If there is any hope of the audience getting invested in the character(s) its vital its really clear what they want, why they want it and whats; at stake if they don't get it. Clarity means we can understand the motivations of the characters.

2. Essential context: if we can then experience why it means so much on an emotional level, then we can empathise with them and you have us on board in a big way. But not here as all this is missing. The problem with Joel is he sort of wanders around bumping into situation after situation, never facing opposition enough so as to understand what it is he is after. Now, I did notice there was one main conflict scene with Joel and the other abductees in an apartment. But even here there is so much missing essential context. What do they want from joel? I watched that scene 5times, it is in no way clear what specifically they need from Joel, why do they need him? For what? What's at stake if they don't get what they want. So as a result of all this essential context I have no understanding all through the film why all of this matters. It simply lacks any strong story structure.

3. Scenes where we the audience can experience what the characters went through to empathise the state they are in and the choices they make: Well that pretty much says it there, there isn't enough scenes of what the character went through to fully empathise and understand their situation. What I mean is we need select moments that led up to the moment these people made this choice to go find this signal in way where we can really empathise why it's so important to them. Delve into Emma's lies about her abductions and how that has really effected her emotionally and mentally to feel.... FEEL, not just intellectually understand why it means so much to her and that goes for the rest of the characters too, because honestly I have no idea why this means anything to any of them..because Kass found alien contact and the film needs to progress now. Had we of experienced the abandonment of Joel's parents so they could see the universe and was experimented on would of gone a long way, though the budget I know would not of been there, but it's essential for us to empathise with him and not just sympathise with him. Honestly I think a simpler plot that could provide and experience like this would of worked much better IMO.
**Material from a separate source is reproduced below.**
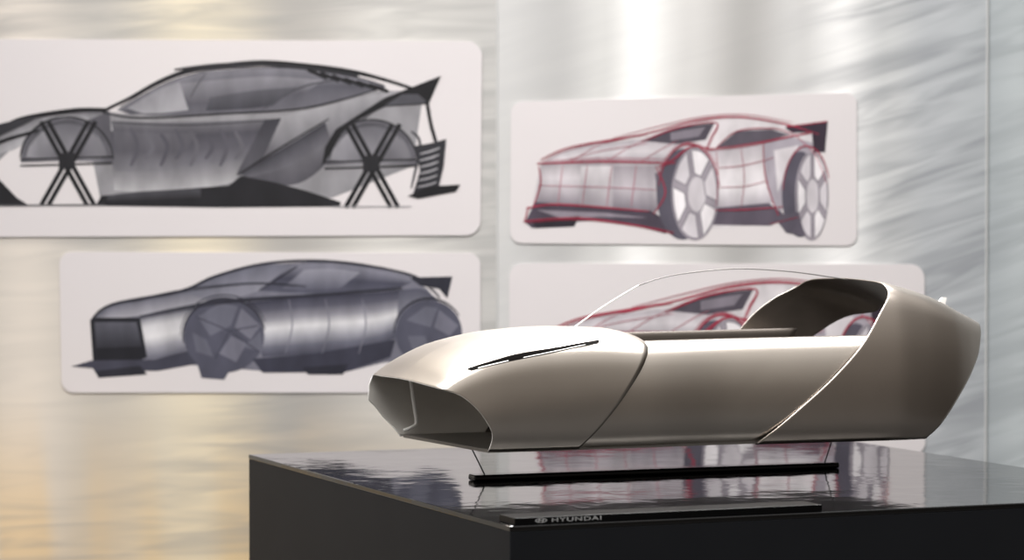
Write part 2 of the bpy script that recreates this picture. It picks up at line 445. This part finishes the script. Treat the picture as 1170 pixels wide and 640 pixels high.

The other way this film is a let down is a number of times the plot stops to have big exposition dumps. Now in some movies its tolerable because it quickly gets back to engaging scenes that deliver clear context that advances the plot, here its pretty much constantly people telling other people information, lack of conflict or an element of mystery to keep us hooked in that way, something unexpected.
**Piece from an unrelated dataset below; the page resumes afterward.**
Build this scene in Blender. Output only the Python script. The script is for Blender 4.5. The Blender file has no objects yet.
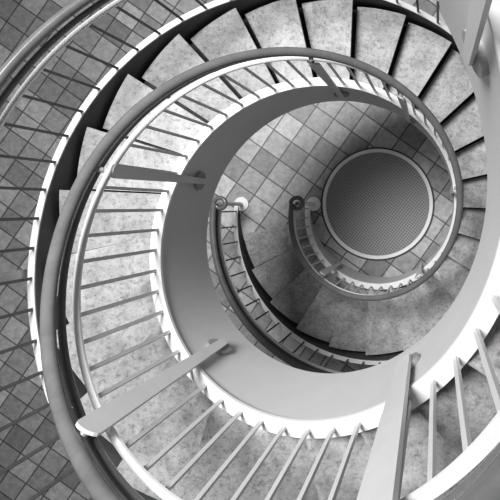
import bpy, math, bmesh
from mathutils import Vector, Matrix
import random
random.seed(4)
D=9.0; H=4.77; R=1.33; RO=2.37; NT=24
T0=0.04; T1=1.60
RISE=H/NT
def ang(t): return math.pi+2*math.pi*t
def sstep(x): x=min(1,max(0,x)); return x*x*(3-2*x)
def P(r,t,z):
    a=ang(t)
    if r>R+0.1: r=r+0.27*(1-sstep((t-0.05)/0.5))*(r-R)/(RO-R)   # flight is wider at its foot
    return Vector((r*math.cos(a), r*math.sin(a), z))
def bump(t): return 0.17*sstep((t-1.0)/0.30)
def zc(t): return H*t-0.04+bump(t)
scn=bpy.context.scene
scn.view_settings.view_transform='Standard'
try: scn.view_settings.look='Medium High Contrast'
except Exception: pass
# ---------- materials
def mat(name,col,rough=0.5,noise=0.0,scale=8,metal=0.0,fine=False):
    m=bpy.data.materials.new(name); m.use_nodes=True
    nt=m.node_tree; b=nt.nodes['Principled BSDF']
    b.inputs['Roughness'].default_value=rough; b.inputs['Metallic'].default_value=metal
    tc=nt.nodes.new('ShaderNodeTexCoord'); n=nt.nodes.new('ShaderNodeTexNoise')
    n.inputs['Scale'].default_value=scale; n.inputs['Detail'].default_value=6; n.inputs['Roughness'].default_value=0.7
    r=nt.nodes.new('ShaderNodeValToRGB')
    lo=max(0,col-noise); hi=min(1,col+noise)
    r.color_ramp.elements[0].position=0.35; r.color_ramp.elements[1].position=0.65
    r.color_ramp.elements[0].color=(lo,lo,lo,1); r.color_ramp.elements[1].color=(hi,hi,hi,1)
    nt.links.new(tc.outputs['Object'],n.inputs['Vector']); nt.links.new(n.outputs['Fac'],r.inputs['Fac'])
    nt.links.new(r.outputs['Color'],b.inputs['Base Color'])
    return m
M_white=mat('white_painted_steel',0.76,0.45,0.03,3)
M_bar=mat('baluster_steel',0.58,0.45,0.03,3)
M_fascia=mat('fascia_paint',0.58,0.4,0.02,2)
M_rail=mat('handrail_tube_metal',0.15,0.22,0.02,5)
M_grey=mat('grey_steel',0.30,0.35,0.03,5)
M_gun=mat('gunmetal_bars',0.12,0.4,0.02,5)
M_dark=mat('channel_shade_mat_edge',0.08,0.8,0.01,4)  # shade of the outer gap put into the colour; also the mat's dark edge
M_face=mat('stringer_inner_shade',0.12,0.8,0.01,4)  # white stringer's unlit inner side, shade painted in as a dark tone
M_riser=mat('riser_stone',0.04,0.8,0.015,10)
M_wall=mat('wall_plaster',0.5,0.9,0.03,3)
class NB:
    def __init__(s,nt): s.nt=nt
    def m(s,op,a,b=None,c=None):
        n=s.nt.nodes.new('ShaderNodeMath'); n.operation=op
        for i,v in enumerate((a,b,c)):
            if v is None: continue
            if isinstance(v,(int,float)): n.inputs[i].default_value=v
            else: s.nt.links.new(v,n.inputs[i])
        return n.outputs[0]
    def noise(s,vec,scale,detail,rough):
        n=s.nt.nodes.new('ShaderNodeTexNoise'); n.inputs['Scale'].default_value=scale; n.inputs['Detail'].default_value=detail; n.inputs['Roughness'].default_value=rough
        s.nt.links.new(vec,n.inputs['Vector']); return n.outputs['Fac']
    def rng(s,v,a,b,c,d):
        r=s.nt.nodes.new('ShaderNodeMapRange')
        for i,x in enumerate((a,b,c,d)): r.inputs[i+1].default_value=x
        s.nt.links.new(v,r.inputs[0]); return r.outputs[0]
    def col(s,v,b):
        cc=s.nt.nodes.new('ShaderNodeCombineColor')
        for i in range(3): s.nt.links.new(v,cc.inputs[i])
        s.nt.links.new(cc.outputs[0],b.inputs['Base Color'])
def granite():
    m=bpy.data.materials.new('travertine_tread'); m.use_nodes=True
    nt=m.node_tree; b=nt.nodes['Principled BSDF']; b.inputs['Roughness'].default_value=0.6
    q=NB(nt); tc=nt.nodes.new('ShaderNodeTexCoord').outputs['Object']
    g=nt.nodes.new('ShaderNodeNewGeometry')
    pits=q.rng(q.noise(tc,24,8,.75),.37,.50,.55,1.0)
    fine=q.rng(q.noise(tc,90,2,.5),.3,.7,.85,1.12)
    big=q.rng(q.noise(tc,4,9,.75),.35,.65,.25,.46)
    rnd=q.rng(g.outputs['Random Per Island'],0,1,.82,1.15)
    q.col(q.m('MULTIPLY',q.m('MULTIPLY',pits,fine),q.m('MULTIPLY',big,rnd)),b)
    return m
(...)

All in all there is potential here but lacking a lot of essential context and understanding the importance of why all this matters.

And one final note, maybe don't put in the description of the film on YouTube that this is ".. a cult classic in the making, with a thrilling story, larger-than-life characters, and the most ambitious production values for a $3000 indie film since El Mariachi. " It comes off as arrogant, and you seem like a nice guy. If it becomes a cult classic, cool. Let the audience decide that, don't count your chickens before they hatch, man :) best.